_STATED PROBLEM_
Restate word for word the lines of the data below, from the first through the one that has "tag(lip, 'ragged white".

_INFORMATION PROVIDED_
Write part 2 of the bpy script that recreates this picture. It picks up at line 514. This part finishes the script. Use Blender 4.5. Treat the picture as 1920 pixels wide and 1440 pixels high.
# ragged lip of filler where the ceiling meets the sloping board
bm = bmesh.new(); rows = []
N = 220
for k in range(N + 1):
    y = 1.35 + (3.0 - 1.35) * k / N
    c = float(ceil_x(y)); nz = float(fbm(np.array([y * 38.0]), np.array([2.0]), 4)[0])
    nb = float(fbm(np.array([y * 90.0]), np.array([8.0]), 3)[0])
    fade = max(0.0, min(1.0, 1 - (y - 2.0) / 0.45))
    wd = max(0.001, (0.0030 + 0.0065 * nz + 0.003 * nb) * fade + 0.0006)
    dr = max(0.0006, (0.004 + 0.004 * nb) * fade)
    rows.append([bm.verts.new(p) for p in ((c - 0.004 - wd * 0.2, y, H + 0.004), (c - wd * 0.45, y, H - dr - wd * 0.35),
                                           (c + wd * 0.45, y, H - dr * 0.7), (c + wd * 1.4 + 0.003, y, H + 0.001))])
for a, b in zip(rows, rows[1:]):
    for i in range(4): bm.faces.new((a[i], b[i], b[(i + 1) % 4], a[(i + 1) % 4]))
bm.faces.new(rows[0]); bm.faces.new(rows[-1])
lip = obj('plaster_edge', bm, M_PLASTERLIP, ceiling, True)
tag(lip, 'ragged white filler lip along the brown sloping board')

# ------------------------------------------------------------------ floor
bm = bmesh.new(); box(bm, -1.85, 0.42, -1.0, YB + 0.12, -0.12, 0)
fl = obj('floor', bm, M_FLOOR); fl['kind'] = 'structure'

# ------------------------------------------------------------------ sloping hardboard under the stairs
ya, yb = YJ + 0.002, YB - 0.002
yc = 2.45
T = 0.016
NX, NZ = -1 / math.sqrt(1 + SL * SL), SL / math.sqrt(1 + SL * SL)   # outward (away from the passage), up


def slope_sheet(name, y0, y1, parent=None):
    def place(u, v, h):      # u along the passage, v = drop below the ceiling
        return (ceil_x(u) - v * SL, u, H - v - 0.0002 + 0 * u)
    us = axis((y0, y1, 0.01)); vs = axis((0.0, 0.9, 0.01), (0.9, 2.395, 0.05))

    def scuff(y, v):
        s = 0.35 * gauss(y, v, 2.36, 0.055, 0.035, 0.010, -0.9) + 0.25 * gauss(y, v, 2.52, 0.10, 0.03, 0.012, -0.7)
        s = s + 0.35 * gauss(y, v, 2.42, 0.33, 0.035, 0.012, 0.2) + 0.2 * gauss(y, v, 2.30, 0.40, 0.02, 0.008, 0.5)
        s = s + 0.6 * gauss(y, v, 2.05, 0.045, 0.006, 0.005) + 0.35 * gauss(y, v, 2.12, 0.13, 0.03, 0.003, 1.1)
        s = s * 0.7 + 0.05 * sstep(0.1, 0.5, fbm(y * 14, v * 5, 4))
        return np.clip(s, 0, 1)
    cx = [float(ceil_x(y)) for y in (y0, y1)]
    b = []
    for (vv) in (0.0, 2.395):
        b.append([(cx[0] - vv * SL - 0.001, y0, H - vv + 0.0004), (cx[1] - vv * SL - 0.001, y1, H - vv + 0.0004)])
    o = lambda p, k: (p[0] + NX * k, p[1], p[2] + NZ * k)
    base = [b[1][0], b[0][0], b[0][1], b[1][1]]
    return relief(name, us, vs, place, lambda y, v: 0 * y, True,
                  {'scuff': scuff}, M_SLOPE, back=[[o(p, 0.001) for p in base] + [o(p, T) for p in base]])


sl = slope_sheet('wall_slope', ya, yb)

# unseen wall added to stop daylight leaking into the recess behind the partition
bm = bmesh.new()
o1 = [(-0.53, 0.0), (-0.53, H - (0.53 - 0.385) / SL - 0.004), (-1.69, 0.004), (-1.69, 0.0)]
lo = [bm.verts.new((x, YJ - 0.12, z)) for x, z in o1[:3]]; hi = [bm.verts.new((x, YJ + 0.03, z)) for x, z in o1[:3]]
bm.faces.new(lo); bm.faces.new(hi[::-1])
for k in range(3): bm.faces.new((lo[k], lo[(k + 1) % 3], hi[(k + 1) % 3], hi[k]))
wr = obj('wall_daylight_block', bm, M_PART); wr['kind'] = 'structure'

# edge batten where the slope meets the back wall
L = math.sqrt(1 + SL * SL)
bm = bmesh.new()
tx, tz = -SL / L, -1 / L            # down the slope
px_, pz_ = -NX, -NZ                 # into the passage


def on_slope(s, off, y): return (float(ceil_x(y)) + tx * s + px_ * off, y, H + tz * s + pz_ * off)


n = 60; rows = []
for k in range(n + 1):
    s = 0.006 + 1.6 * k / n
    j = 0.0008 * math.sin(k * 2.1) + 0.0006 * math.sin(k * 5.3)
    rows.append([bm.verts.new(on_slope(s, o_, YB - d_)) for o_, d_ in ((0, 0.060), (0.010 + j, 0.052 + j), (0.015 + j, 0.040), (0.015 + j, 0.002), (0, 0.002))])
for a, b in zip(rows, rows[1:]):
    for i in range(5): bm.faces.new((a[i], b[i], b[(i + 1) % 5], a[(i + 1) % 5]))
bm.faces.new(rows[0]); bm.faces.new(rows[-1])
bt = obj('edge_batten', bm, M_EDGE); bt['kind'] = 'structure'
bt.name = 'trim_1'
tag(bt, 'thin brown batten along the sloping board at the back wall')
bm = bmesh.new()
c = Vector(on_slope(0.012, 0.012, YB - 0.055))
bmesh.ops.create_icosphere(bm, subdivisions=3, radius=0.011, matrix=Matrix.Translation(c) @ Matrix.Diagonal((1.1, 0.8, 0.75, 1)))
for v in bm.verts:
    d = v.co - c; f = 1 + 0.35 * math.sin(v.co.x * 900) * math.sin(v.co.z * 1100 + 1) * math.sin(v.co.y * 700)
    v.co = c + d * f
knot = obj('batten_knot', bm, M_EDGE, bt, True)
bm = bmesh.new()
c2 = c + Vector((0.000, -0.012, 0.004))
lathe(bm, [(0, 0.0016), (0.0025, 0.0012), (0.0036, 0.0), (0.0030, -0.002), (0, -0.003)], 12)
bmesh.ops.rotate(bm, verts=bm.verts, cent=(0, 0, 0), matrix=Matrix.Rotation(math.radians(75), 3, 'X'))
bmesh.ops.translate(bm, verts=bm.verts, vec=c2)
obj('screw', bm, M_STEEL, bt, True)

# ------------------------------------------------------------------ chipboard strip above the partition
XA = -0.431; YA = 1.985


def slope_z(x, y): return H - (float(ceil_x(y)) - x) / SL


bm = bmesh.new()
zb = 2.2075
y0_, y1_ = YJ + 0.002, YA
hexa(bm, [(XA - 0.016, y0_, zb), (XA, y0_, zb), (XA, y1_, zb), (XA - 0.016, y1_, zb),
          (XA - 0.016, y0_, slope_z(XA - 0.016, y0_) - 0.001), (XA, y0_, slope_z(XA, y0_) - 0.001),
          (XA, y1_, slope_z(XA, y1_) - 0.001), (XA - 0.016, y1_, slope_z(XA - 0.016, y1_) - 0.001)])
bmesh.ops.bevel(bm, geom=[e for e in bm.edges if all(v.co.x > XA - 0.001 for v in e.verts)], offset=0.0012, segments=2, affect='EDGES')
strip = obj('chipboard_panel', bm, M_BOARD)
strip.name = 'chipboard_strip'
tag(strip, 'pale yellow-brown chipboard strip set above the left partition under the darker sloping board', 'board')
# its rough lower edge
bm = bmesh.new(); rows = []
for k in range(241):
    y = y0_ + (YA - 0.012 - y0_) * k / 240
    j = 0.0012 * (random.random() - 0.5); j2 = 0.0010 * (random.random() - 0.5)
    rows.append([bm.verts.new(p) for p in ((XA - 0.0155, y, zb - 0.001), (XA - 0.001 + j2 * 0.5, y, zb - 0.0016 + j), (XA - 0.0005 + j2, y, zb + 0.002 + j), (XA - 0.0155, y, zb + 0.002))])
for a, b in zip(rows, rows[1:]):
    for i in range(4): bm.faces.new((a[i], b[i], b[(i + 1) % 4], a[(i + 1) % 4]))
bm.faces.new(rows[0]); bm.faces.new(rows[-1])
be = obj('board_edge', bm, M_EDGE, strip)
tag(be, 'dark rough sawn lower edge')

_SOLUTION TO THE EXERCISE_
Write part 2 of the bpy script that recreates this picture. It picks up at line 514. This part finishes the script. Use Blender 4.5. Treat the picture as 1920 pixels wide and 1440 pixels high.
# ragged lip of filler where the ceiling meets the sloping board
bm = bmesh.new(); rows = []
N = 220
for k in range(N + 1):
    y = 1.35 + (3.0 - 1.35) * k / N
    c = float(ceil_x(y)); nz = float(fbm(np.array([y * 38.0]), np.array([2.0]), 4)[0])
    nb = float(fbm(np.array([y * 90.0]), np.array([8.0]), 3)[0])
    fade = max(0.0, min(1.0, 1 - (y - 2.0) / 0.45))
    wd = max(0.001, (0.0030 + 0.0065 * nz + 0.003 * nb) * fade + 0.0006)
    dr = max(0.0006, (0.004 + 0.004 * nb) * fade)
    rows.append([bm.verts.new(p) for p in ((c - 0.004 - wd * 0.2, y, H + 0.004), (c - wd * 0.45, y, H - dr - wd * 0.35),
                                           (c + wd * 0.45, y, H - dr * 0.7), (c + wd * 1.4 + 0.003, y, H + 0.001))])
for a, b in zip(rows, rows[1:]):
    for i in range(4): bm.faces.new((a[i], b[i], b[(i + 1) % 4], a[(i + 1) % 4]))
bm.faces.new(rows[0]); bm.faces.new(rows[-1])
lip = obj('plaster_edge', bm, M_PLASTERLIP, ceiling, True)
tag(lip, 'ragged white filler lip along the brown sloping board')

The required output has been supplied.